This summer, the touring and concert industry has been plagued by poor ticket sales, cancellations due to unforseen circumstances (a la Bono) and now are suffering from security concerns -- or at least the cost of those concerns.

The HARD L.A. music festival featuring M.I.A., scheduled for July 17, and R&B/hip-hop star Drake's free Central Park concert, to be held July 16, have both been canceled this week.

The L.A. Times Blog mentioned that slow ticket sales were dampening HARD's prospects but also that increased scrutiny on safety at such public events may have been the final blow. A 15-year-girl died last month at the Electric Daisy Carnival electronica music festival at the L.A. Coliseum after a drug overdose; the Los Angeles County Board of Supervisors have since voted to establish a task for "rave safety."

But "this didn’t have anything to do with security issues,” said HARD L.A. promoter Gary Richards in a new article posted in the Times today. Rather that city officials forced “a lot of extra stipulations and requirements” that “resulted in unforeseen costs to the event” for the organizers.

Aside from M.I.A., acts like Die Antwoord, Flying Lotus and Sleigh Bells were also scheduled to perform. The Hard Summer Music Festival in L.A. on Aug. 7 is still scheduled to go on, as is the HARD N.Y.C. concert with M.I.A. at Governor's Island on July 24.

As for the Drake event, it was ABC that originally planned on having the singer/rapper perform for "Good Morning America" on Friday. Parks and police sources told the New York Daily News that the New York Police Department wasn't satisfied with the park's plans for safety.

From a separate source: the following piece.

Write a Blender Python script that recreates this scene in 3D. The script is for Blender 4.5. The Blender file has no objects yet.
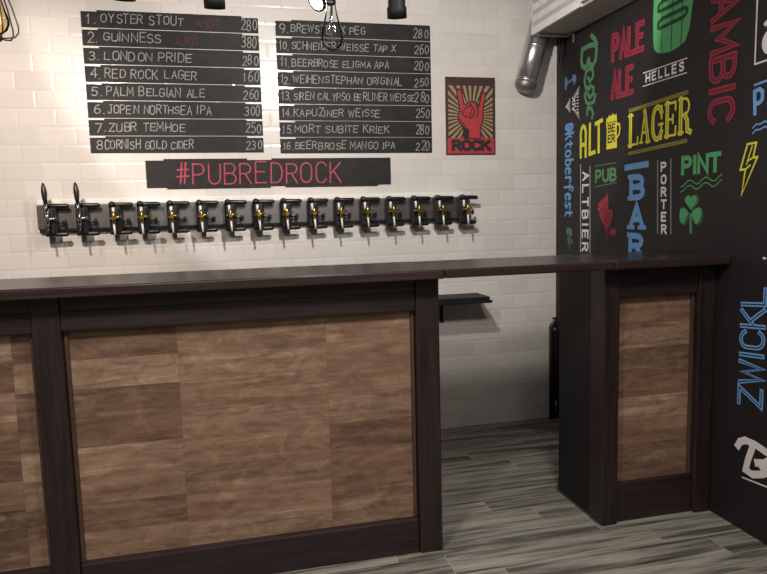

This comes on the heels of a riot that started at Drake's last attempt at a free show on June 15, at Manhattan's South Street Seaport, where 25,000 fans flocked to the site and became unruly, ending with the show's cancellation and in arrests. Jay-Z canceled his secret show at the Ed Sullivan Theater in the Big Apple just days after that, after word got out about the gig and security concerns ran high.